Flexibility of Converter-based Microgrids (FLEXIBASE)

FLEXIBASE is a research project supported by the “Research Cooperability“ Program of the Croatian Science Foundation funded by the European Union from the European Social Fund under the Operational Programme Efficient Human Resources 2014-2020.

Project leader: assoc. prof. Hrvoje Pandžić

Project co-leader: Damir Novosel, PhD

Total value of the project: 2.196.300,00 HRK

EU funding: 2.196.300,00 HRK

Duration: 1.10.2019. - 31.5.2023.


Integration of fast DC chargers for electric vehicles, battery energy storage, photovoltaics and DC loads results in microgrids with a large share of AC/DC power converters. The project focuses on control and protection algorithms in such microgrids, as well as on their interaction with the distribution system and market participants with the goal of monetizing the flexibility and controllability of the converter-based microgrids.

The first goal of this project is to develop algorithms for estimation and maximization of the available flexibility within a converter-based microgrid using the hierarchical control concept based on two levels. The upper control level minimizes the long-run operational costs, while the lower control level ensures feasibility of the technical constraints, i.e. microgrid stability both in on-grid and island operation. Application of this control concept is further enhanced with the second project goal, which is the algorithm for improved coordination of relay protection devices that enables microgrid operation closer to its stability limits based on measurements and historical data. Microgrid operation closer to its stability limits increases the available flexibility, which will be offered, in the third goal of this project, in energy and ancillary service markets to the market participants and system operators. The optimal market offering algorithm will be able to quantify the available flexibility within the microgrid considering its current operating point, future forecasts and coordinated operation of protection relays. Finally, since one of the main characteristics and advantages of microgrids in general is resilience to external faults, the fourth project goal is to develop a model of optimal operation model of a converter-based microgrid which can switch to the island operation at any time. All the developed algorithms will be tested and verified in an actual laboratory microgrid based on AC/DC converters.

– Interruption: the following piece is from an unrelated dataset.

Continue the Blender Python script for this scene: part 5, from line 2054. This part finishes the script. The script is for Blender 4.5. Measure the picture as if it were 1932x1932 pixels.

The contribution of the project lies in individual model development but also in their integration and verification through dual testing, i.e. computer simulation and physical laboratory. Even though scientific and technical community invests significant efforts in microgrid related studies, none of the actual or past projects couple control and protection schemes with microgrid scheduling algorithms whose outputs are energy or flexibility bids. Furthermore, this project addresses the issue of microgrid resilience when designing the scheduling algorithms.

One of the impacts of the project is raising awareness about the environmental concerns and how important new  approaches to the electricity grid will be to suit future needs and the challenges foreseen for the energy systems. It will also reach and inform the potential stakeholders about the scientific and technological achievements that are being developed.